On whether his mother might be doing some new paintings of Christ, di Pace said: “Well, I believe she’s working on a new series of paintings that may have some kind of similarity. … And she was at the Crucifixion. My real mother was at the Crucifixion.”
Scanlan on the life changes the role inspired for him (and proof you don’t need to be a saint to play one), starting with when he asked his 12-year-old daughter whether he should play Paul or do a different project: “She isn’t shackled with the burdens that we carry as adults. She’s free. She lives in the imagination. She still a child. Christmases are magical again. So, I wanted to talk to her, and I pitched her both the jobs, as I would my agent. She turned to me, and she said, ‘Daddy, every time you talk about ‘A.D.,’ you sound happy.’ ‘So I went, ‘Thank you, baby, love you,’ hung up the phone and looked up — whether it was consciously or unconsciously — and I said to the Man Upstairs, ‘I’ll tell you what, if I get this job, I’ll propose to my girlfriend.’
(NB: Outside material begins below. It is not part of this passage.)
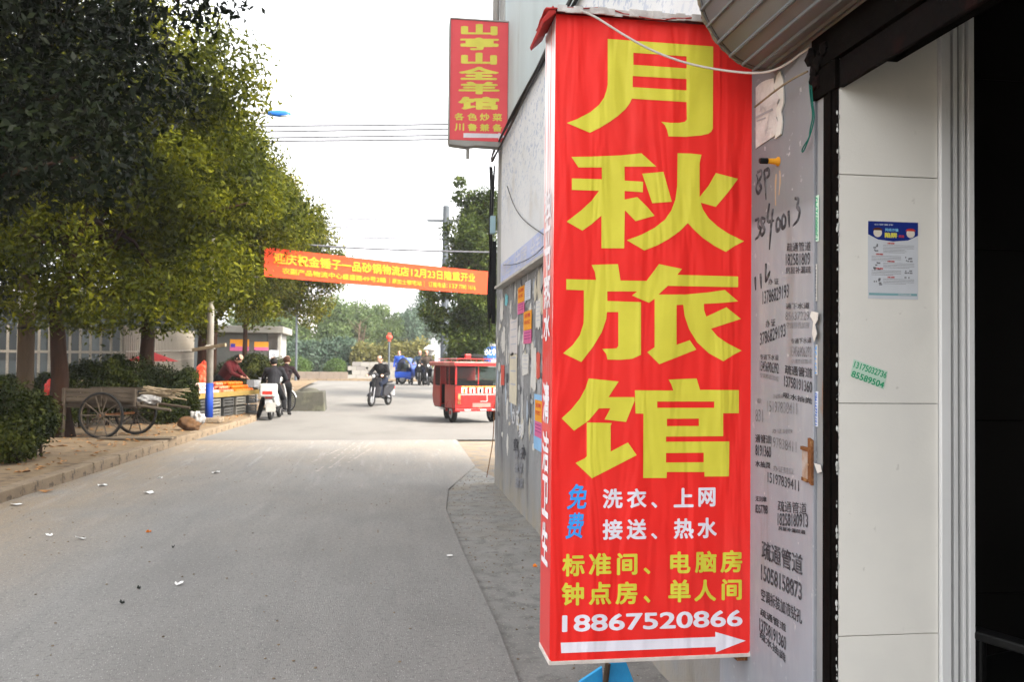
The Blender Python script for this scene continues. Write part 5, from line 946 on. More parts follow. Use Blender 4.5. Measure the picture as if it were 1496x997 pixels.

“Now, my girlfriend [Claire Cooper] plays Herodias in the show, by the way. And anybody who knows me — like these guys — knows that commitment is a massive fear. So I said, ‘If I get this job, I will do whatever was asked me to do and propose to my girlfriend.’ And as I say that, my phone bings. I — I almost cursed there. I swear to you, my phone bings, and I open the thing, and it’s an email that I got the job. I look back up and say, ‘Any chance you didn’t read that?’
“So, long story short, I proposed to her on Christmas Day. Juan Pablo’s going to be the minister. That’s a true story. So, that was freaky.”
Ceesay on what he took away: “The most powerful thing that cames out of ‘A.D.’ for me is this idea that once the Crucifixion happens, and after the Resurrection, the message is left in the hands of people, just people, against the might of Rome, against a completely different ideology, a very simple message, one that’s not popular, that’s just ‘show some love, some patience,’ and that this small group of people did actually change the world through luck, faith, courage. We talk about dying all the time. ‘We’re going to die today.’ ‘We’re going to die tomorrow, for sure,’ and here we are.”
Added Levy: “Peter holds the secret that Jesus told him that, ‘You will die for me.’ I can’t tell the rest of the gang, because they may run.”